● To be done
Locate and copy all lines bearing the word "Python".
═══ Stored rows ═══
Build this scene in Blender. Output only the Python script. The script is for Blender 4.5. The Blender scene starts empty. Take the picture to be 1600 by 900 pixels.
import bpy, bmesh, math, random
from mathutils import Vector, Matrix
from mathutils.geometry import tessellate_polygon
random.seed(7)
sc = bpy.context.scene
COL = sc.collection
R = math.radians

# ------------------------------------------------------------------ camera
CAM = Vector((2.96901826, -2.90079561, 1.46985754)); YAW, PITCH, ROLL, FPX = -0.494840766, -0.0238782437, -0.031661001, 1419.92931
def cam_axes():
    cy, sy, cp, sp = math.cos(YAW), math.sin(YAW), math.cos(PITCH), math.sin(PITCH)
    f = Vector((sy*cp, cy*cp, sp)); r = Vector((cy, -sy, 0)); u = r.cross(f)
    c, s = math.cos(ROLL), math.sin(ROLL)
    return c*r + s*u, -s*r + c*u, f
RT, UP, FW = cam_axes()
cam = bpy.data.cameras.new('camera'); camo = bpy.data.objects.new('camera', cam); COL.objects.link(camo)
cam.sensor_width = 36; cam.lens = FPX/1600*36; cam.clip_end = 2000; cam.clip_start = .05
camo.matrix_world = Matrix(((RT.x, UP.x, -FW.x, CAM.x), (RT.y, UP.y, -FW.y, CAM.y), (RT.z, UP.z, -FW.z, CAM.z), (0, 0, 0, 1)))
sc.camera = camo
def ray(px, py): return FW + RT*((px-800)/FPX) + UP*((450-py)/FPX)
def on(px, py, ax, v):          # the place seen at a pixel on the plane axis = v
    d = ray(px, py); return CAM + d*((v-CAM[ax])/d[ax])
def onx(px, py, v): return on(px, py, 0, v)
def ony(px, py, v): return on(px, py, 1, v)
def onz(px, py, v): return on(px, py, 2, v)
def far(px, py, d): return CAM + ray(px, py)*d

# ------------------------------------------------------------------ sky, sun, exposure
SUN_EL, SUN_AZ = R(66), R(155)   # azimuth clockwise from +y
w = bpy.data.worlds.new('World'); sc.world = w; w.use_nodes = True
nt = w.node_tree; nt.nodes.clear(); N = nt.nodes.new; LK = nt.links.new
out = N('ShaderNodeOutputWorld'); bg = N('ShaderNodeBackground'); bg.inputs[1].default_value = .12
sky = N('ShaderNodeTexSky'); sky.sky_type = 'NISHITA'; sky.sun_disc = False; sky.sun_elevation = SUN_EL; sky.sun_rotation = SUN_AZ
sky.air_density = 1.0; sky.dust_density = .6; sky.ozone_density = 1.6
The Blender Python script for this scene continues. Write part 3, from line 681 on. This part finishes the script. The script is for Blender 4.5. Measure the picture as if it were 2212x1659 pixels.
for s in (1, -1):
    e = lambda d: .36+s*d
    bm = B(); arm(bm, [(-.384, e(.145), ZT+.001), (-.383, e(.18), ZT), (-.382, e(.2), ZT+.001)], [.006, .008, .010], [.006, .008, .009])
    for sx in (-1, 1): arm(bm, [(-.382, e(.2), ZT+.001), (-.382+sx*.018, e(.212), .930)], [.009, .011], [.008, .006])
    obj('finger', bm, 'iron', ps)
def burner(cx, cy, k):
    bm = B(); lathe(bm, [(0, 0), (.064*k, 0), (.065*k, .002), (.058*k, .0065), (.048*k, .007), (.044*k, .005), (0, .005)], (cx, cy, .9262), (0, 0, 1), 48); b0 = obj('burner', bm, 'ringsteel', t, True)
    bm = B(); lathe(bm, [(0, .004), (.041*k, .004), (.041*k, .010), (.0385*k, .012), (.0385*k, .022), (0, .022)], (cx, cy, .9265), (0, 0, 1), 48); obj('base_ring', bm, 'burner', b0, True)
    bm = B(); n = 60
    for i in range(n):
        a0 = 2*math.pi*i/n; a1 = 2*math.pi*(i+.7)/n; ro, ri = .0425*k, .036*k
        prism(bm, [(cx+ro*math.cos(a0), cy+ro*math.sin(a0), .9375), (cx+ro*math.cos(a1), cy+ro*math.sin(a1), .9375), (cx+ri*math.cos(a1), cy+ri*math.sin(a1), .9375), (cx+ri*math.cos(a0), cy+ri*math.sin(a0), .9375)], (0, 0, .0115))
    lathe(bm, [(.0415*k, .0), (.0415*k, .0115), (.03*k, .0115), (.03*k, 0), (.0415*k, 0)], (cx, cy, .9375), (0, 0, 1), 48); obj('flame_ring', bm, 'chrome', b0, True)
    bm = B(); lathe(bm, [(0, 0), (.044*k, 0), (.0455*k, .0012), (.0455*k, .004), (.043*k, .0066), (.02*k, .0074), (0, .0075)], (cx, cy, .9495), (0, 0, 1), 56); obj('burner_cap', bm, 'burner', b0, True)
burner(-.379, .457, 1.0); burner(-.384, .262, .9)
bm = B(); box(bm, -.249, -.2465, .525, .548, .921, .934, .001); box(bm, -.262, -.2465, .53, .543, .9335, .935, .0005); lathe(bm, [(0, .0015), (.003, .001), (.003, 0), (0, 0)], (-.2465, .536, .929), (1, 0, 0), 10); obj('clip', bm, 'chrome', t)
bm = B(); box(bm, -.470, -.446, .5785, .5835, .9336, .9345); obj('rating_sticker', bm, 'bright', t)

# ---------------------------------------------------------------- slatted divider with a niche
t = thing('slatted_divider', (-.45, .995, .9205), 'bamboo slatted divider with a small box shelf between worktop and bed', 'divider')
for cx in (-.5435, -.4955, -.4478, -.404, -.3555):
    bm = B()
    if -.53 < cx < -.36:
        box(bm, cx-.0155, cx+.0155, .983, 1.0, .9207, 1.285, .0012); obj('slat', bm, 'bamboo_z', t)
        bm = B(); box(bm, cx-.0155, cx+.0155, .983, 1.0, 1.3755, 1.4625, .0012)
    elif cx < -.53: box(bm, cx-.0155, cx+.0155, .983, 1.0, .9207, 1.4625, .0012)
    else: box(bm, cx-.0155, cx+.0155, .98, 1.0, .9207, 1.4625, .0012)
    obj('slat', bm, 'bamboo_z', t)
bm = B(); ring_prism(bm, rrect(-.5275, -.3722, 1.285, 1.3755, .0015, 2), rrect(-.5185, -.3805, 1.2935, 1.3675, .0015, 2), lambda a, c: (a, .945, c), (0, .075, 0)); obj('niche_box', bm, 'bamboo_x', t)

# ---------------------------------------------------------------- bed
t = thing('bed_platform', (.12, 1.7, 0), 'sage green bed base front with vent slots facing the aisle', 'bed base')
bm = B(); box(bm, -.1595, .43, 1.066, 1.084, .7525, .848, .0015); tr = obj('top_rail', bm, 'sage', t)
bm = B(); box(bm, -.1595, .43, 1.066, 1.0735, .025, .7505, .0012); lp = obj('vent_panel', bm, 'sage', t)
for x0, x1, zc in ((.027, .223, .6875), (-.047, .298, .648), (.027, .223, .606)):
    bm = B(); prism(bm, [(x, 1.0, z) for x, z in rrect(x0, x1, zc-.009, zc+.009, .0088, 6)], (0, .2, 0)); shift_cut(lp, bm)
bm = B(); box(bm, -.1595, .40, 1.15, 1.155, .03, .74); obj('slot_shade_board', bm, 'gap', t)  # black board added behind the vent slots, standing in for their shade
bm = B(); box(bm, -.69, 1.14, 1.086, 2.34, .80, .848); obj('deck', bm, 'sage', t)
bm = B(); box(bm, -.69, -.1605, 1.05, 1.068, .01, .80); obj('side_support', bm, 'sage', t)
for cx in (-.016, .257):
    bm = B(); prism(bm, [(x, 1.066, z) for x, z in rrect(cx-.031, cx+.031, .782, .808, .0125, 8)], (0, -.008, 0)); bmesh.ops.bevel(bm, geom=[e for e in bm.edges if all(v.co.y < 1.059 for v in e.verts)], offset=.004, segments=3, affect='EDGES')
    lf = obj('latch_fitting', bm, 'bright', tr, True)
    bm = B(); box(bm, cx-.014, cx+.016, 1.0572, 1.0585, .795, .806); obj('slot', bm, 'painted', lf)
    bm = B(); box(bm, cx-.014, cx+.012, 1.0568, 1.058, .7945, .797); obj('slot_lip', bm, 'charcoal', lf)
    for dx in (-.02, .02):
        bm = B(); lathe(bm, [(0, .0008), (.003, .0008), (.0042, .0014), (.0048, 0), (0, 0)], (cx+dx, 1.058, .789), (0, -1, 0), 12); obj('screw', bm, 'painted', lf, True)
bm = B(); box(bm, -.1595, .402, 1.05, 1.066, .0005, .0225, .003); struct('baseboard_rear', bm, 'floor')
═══
● Final result
Build this scene in Blender. Output only the Python script. The script is for Blender 4.5. The Blender scene starts empty. Take the picture to be 1600 by 900 pixels.
The Blender Python script for this scene continues. Write part 3, from line 681 on. This part finishes the script. The script is for Blender 4.5. Measure the picture as if it were 2212x1659 pixels.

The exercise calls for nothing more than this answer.